US Senate panel debates rejection of troop increase
WASHINGTON, Jan 24 (Reuters) Brushing aside President George W Bush's plea to give his new war strategy a chance, Republicans and Democrats in the US Senate moved ahead today with a resolution opposing his plan to send more troops to Iraq.
The Senate Foreign Relations Committee took up a bipartisan resolution drafted by its chairman, Sen Joseph Biden, and several of his colleagues that rejects Bush's decision to add 21,500 troops in Baghdad and Anbar province.
Many members of the panel are known critics of Bush's plan, and the committee was expected to pass the nonbinding resolution in some form as soon as Wednesday, sending it to the Senate floor for a vote next week.
''Our resolution of disapproval is not, I emphasise not, an attempt to embarrass the president, (or) to demonstrate isolation,'' Biden, a Delaware Democrat and presidential hopeful, said at the start of the hearing.
''What it is, is an attempt to save the president from making a significant mistake, with regard to our policy in Iraq.'' The resolution was designed to let Bush know that senators in both parties believed sending more US troops into a civil war was ''the wrong way to go,'' Biden said.
In his State of the Union address to a defiant Congress on Tuesday, Bush insisted it was not too late to shape the outcome in Iraq.
''Our country is pursuing a new strategy in Iraq -- and I ask you to give it a chance to work,'' Bush told the joint session of Congress, the first time he faced a House of Representatives and Senate both controlled by Democrats since he took office.
The senior Republican on the committee, Sen Richard Lugar of Indiana, opposed the resolution because it was ''the wrong tool for this stage in the Iraq debate''. Bush was deeply invested in his plan and had said he would ignore the resolution, Lugar told the committee.
'DIVIDED AND IN DISARRAY' ''This vote will force nothing on the president, but it will confirm to our friends and allies that we are divided and in disarray,'' Lugar said.
A Republican co-sponsor of the resolution and opponent of the troop increase, Nebraska Sen. Chuck Hagel, called on senators to say where they stood on the ''most divisive issue in the country since Vietnam.

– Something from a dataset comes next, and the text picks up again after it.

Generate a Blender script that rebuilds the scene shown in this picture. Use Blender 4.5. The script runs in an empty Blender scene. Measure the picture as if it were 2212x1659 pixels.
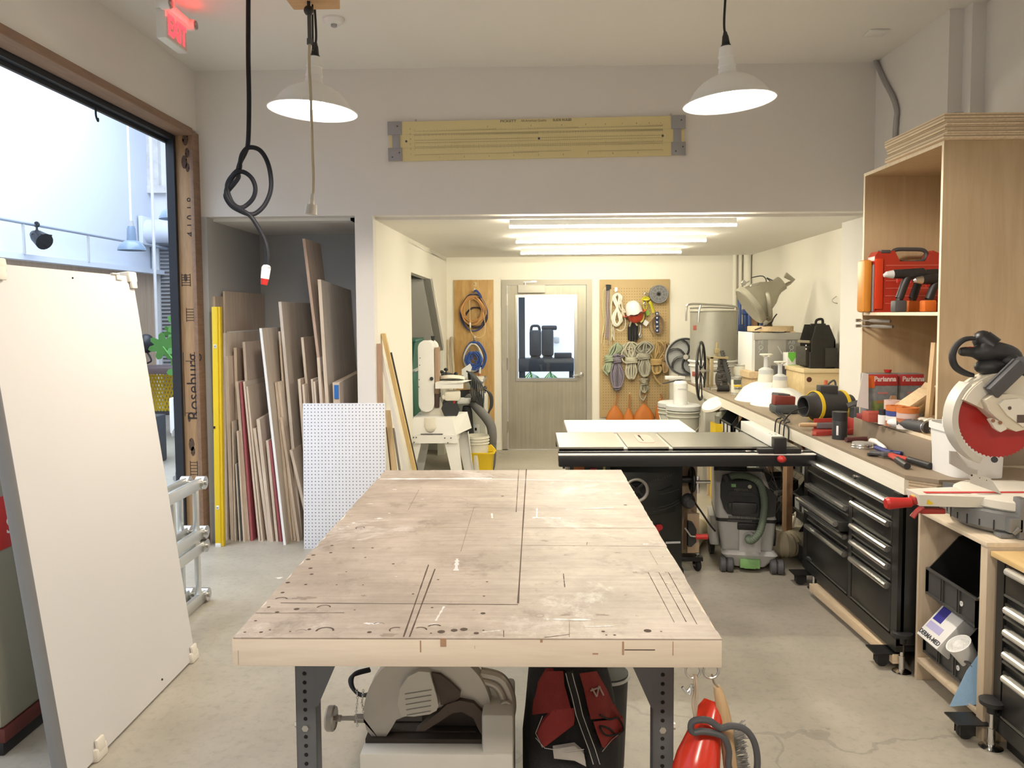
import bpy, bmesh, math, random
from mathutils import Matrix, Vector, Euler
C = bpy.context.scene
COL = C.collection
rnd = random.Random(7)
PI = math.pi
# ---------------------------------------------------------------- camera
IMW, IMH, FPX, V0, EYE = 2212, 1659, 1680.0, 777.0, 1.67
yaw = math.atan((1142 - IMW/2)/FPX)
pit = math.atan(-(678 - V0)/math.hypot(FPX, 1142 - IMW/2))
FW = Vector((-math.sin(yaw)*math.cos(pit), math.cos(yaw)*math.cos(pit), -math.sin(pit)))
RT = FW.cross(Vector((0, 0, 1))).normalized(); UP = RT.cross(FW)
ro = .0062
RT, UP = RT*math.cos(ro) - UP*math.sin(ro), UP*math.cos(ro) + RT*math.sin(ro)
cd = bpy.data.cameras.new('camera'); cam = bpy.data.objects.new('camera', cd); COL.objects.link(cam)
cam.matrix_world = Matrix(((RT.x, UP.x, -FW.x, 0), (RT.y, UP.y, -FW.y, 0), (RT.z, UP.z, -FW.z, EYE), (0, 0, 0, 1)))
cd.sensor_width = 36; cd.lens = FPX*36/IMW; cd.shift_y = (V0 - IMH/2)/IMW; cd.clip_start = .05
C.camera = cam
# ---------------------------------------------------------------- view, world, lights
C.view_settings.view_transform = 'Standard'; C.view_settings.look = 'None'
C.view_settings.gamma = 1; C.view_settings.use_curve_mapping = False; C.view_settings.exposure = 0.38
w = bpy.data.worlds.new('sky'); C.world = w; w.use_nodes = True
bg = w.node_tree.nodes['Background']; bg.inputs[0].default_value = (.78, .88, 1, 1); bg.inputs[1].default_value = 2.8
def lamp(name, kind, loc, energy, col, rot=(0, 0, 0), **k):
    d = bpy.data.lights.new(name, kind); d.energy = energy; d.color = col
    for a, v in k.items(): setattr(d, a, v)
    o = bpy.data.objects.new(name, d); COL.objects.link(o); o.location = loc; o.rotation_euler = rot
    return o
WARM = (1, .88, .66); NEUT = (1, .88, .74); DAY = (.72, .85, 1)
lamp('side_room_day_fill', 'AREA', (-4.4, 6.2, 5.7), 280, DAY, (0, 0, 0), shape='RECTANGLE', size=3.0, size_y=9.0)  # added area lamp at an unseen roof gap, brings daylight into side room
# ---------------------------------------------------------------- photo pixel -> point on a plane of the room
def ray(u, v): return FW + RT*((u - IMW/2)/FPX) - UP*((v - V0)/FPX)
def PY(u, v, y): d = ray(u, v); t = y/d.y; return Vector((d.x*t, y, EYE + d.z*t))
def PZ(u, v, z): d = ray(u, v); t = (z - EYE)/d.z; return Vector((d.x*t, d.y*t, z))
def PX(u, v, x): d = ray(u, v); t = x/d.x; return Vector((x, d.y*t, EYE + d.z*t))
# ---------------------------------------------------------------- materials
MATS = {}
def _nt(name):
    m = bpy.data.materials.new(name); m.use_nodes = True
    return m, m.node_tree, m.node_tree.nodes['Principled BSDF']
def N(nt, t, **k):
    n = nt.nodes.new(t)
    for a, v in k.items():
        if a.startswith('i_'): n.inputs[a[2:].replace('_', ' ')].default_value = v
        else: setattr(n, a, v)
    return n
def rgba(c): return (c[0], c[1], c[2], 1)
def mat(name, col, rough=.5, metal=0, var=.06, scale=8, bump=0, spec=.5, trans=0, emit=None, estr=0, bscale=None):
    """plain material with a little procedural mottling"""
    if name in MATS: return MATS[name]
    m, nt, b = _nt(name); L = nt.links
    tc = N(nt, 'ShaderNodeTexCoord'); nz = N(nt, 'ShaderNodeTexNoise', i_Scale=scale, i_Detail=5.0, i_Roughness=.6)
    L.new(tc.outputs['Object'], nz.inputs['Vector'])
    mx = N(nt, 'ShaderNodeMix', data_type='RGBA')
    lo = tuple(max(0, c*(1 - var)) for c in col); hi = tuple(min(1, c*(1 + var)) for c in col)
    mx.inputs['A'].default_value = rgba(lo); mx.inputs['B'].default_value = rgba(hi)
    L.new(nz.outputs['Fac'], mx.inputs['Factor']); L.new(mx.outputs['Result'], b.inputs['Base Color'])
    b.inputs['Roughness'].default_value = rough; b.inputs['Metallic'].default_value = metal
    b.inputs['Specular IOR Level'].default_value = spec
    if trans: b.inputs['Transmission Weight'].default_value = trans
    if emit: b.inputs['Emission Color'].default_value = rgba(emit); b.inputs['Emission Strength'].default_value = estr
    if bump:
        n2 = N(nt, 'ShaderNodeTexNoise', i_Scale=bscale or scale*6, i_Detail=4.0); L.new(tc.outputs['Object'], n2.inputs['Vector'])
        bp = N(nt, 'ShaderNodeBump', i_Strength=bump, i_Distance=.01); L.new(n2.outputs['Fac'], bp.inputs['Height']); L.new(bp.outputs['Normal'], b.inputs['Normal'])
    MATS[name] = m
    return m
def wood(name, c1, c2, axis='Z', scale=6, rough=.6, layers=0, stretch=12, contrast=1.0):
    """grain running along an object axis; layers>0 adds plywood ply lines across Z"""
    if name in MATS: return MATS[name]
    m, nt, b = _nt(name); L = nt.links
    tc = N(nt, 'ShaderNodeTexCoord'); mp = N(nt, 'ShaderNodeMapping')
    s = [stretch]*3; s['XYZ'.index(axis)] = 1.0
    mp.inputs['Scale'].default_value = s
    L.new(tc.outputs['Object'], mp.inputs['Vector'])
    nz = N(nt, 'ShaderNodeTexNoise', i_Scale=scale*.35, i_Detail=6.0, i_Distortion=1.2); L.new(mp.outputs['Vector'], nz.inputs['Vector'])
    n2 = N(nt, 'ShaderNodeTexNoise', i_Scale=scale*2.2, i_Detail=3.0); L.new(mp.outputs['Vector'], n2.inputs['Vector'])
    ad = N(nt, 'ShaderNodeMath', operation='MULTIPLY_ADD'); L.new(n2.outputs['Fac'], ad.inputs[0]); ad.inputs[1].default_value = .35; L.new(nz.outputs['Fac'], ad.inputs[2])
    cr = N(nt, 'ShaderNodeValToRGB'); cr.color_ramp.elements[0].position = .67 - .25*contrast; cr.color_ramp.elements[1].position = .67 + .25*contrast
    cr.color_ramp.elements[0].color = rgba(c1); cr.color_ramp.elements[1].color = rgba(c2)
    L.new(ad.outputs[0], cr.inputs['Fac']); out = cr.outputs['Color']
    if layers:
        sx = N(nt, 'ShaderNodeSeparateXYZ'); L.new(tc.outputs['Object'], sx.inputs[0])
        mu = N(nt, 'ShaderNodeMath', operation='MULTIPLY'); L.new(sx.outputs['Z'], mu.inputs[0]); mu.inputs[1].default_value = layers
        fr = N(nt, 'ShaderNodeMath', operation='FRACT'); L.new(mu.outputs[0], fr.inputs[0])
        gt = N(nt, 'ShaderNodeMath', operation='GREATER_THAN'); L.new(fr.outputs[0], gt.inputs[0]); gt.inputs[1].default_value = .62
        mx = N(nt, 'ShaderNodeMix', data_type='RGBA'); L.new(gt.outputs[0], mx.inputs['Factor']); L.new(out, mx.inputs['A'])
        mx.inputs['B'].default_value = rgba([c*.62 for c in c1]); out = mx.outputs['Result']
    L.new(out, b.inputs['Base Color']); b.inputs['Roughness'].default_value = rough
    bp = N(nt, 'ShaderNodeBump', i_Strength=.08, i_Distance=.005); L.new(n2.outputs['Fac'], bp.inputs['Height']); L.new(bp.outputs['Normal'], b.inputs['Normal'])
    MATS[name] = m
    return m
def glow(name, col, s):
    if name in MATS: return MATS[name]
    m, nt, b = _nt(name); b.inputs['Base Color'].default_value = rgba(col)
    b.inputs['Emission Color'].default_value = rgba(col); b.inputs['Emission Strength'].default_value = s
    MATS[name] = m
    return m
# ---------------------------------------------------------------- mesh builder
def frame_to(p0, p1):
    z = (Vector(p1) - Vector(p0)).normalized()
    x = z.orthogonal().normalized() if abs(z.z) > .999 else Vector((0, 0, 1)).cross(z).normalized()
    y = z.cross(x)
    return Matrix(((x.x, y.x, z.x, p0[0]), (x.y, y.y, z.y, p0[1]), (x.z, y.z, z.z, p0[2]), (0, 0, 0, 1)))
def TR(loc=(0, 0, 0), rx=0, ry=0, rz=0, s=1):
    S = Matrix.Scale(s, 4) if not hasattr(s, '__len__') else Matrix.Diagonal((*s, 1))
    return Matrix.Translation(Vector(loc)) @ Euler((rx, ry, rz)).to_matrix().to_4x4() @ S
def smooth(pts, n=6, closed=False):
    pts = [Vector(p) for p in pts]; out = []; k = len(pts)
    for i in range(k if closed else k - 1):
        if closed: a, b, c, d = pts[i-1], pts[i], pts[(i+1) % k], pts[(i+2) % k]
        else: a, b, c, d = pts[max(i-1, 0)], pts[i], pts[i+1], pts[min(i+2, k-1)]
        for j in range(n):
            t = j/n
            out.append(.5*((2*b) + (c - a)*t + (2*a - 5*b + 4*c - d)*t*t + (3*b - a - 3*c + d)*t**3))
    if not closed: out.append(pts[-1])
    return out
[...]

''Sure it's tough,'' he said. ''If you wanted a safe job, go sell shoes.'' ''There is no strategy,'' Hagel, a former Marine who served in Vietnam, said of Bush's plan. ''This is a ping pong game with American lives.'' ''These young men and women we put in Anbar province, in Baghdad, are not beans. They are real lives, and we better be damn sure we know what we are doing,'' Hagel said.
Biden said that once the committee acted, he was willing to negotiate a consensus version with a leading Republican senator on national security issues, Sen. John Warner of Virginia.
Warner is not on the committee but has also proposed a bipartisan resolution opposing the troop increase.
Biden said the troop increase would take five months to complete and warned that if Bush did not change his mind, the resolution would just be the committee's first step.
''I will support other means by which we can effectively constitutionally limit the president,'' he said. There were other ways -- such as rewriting the authorization of force in Iraq passed by Congress in 2002 -- but none could be done quickly, Biden said.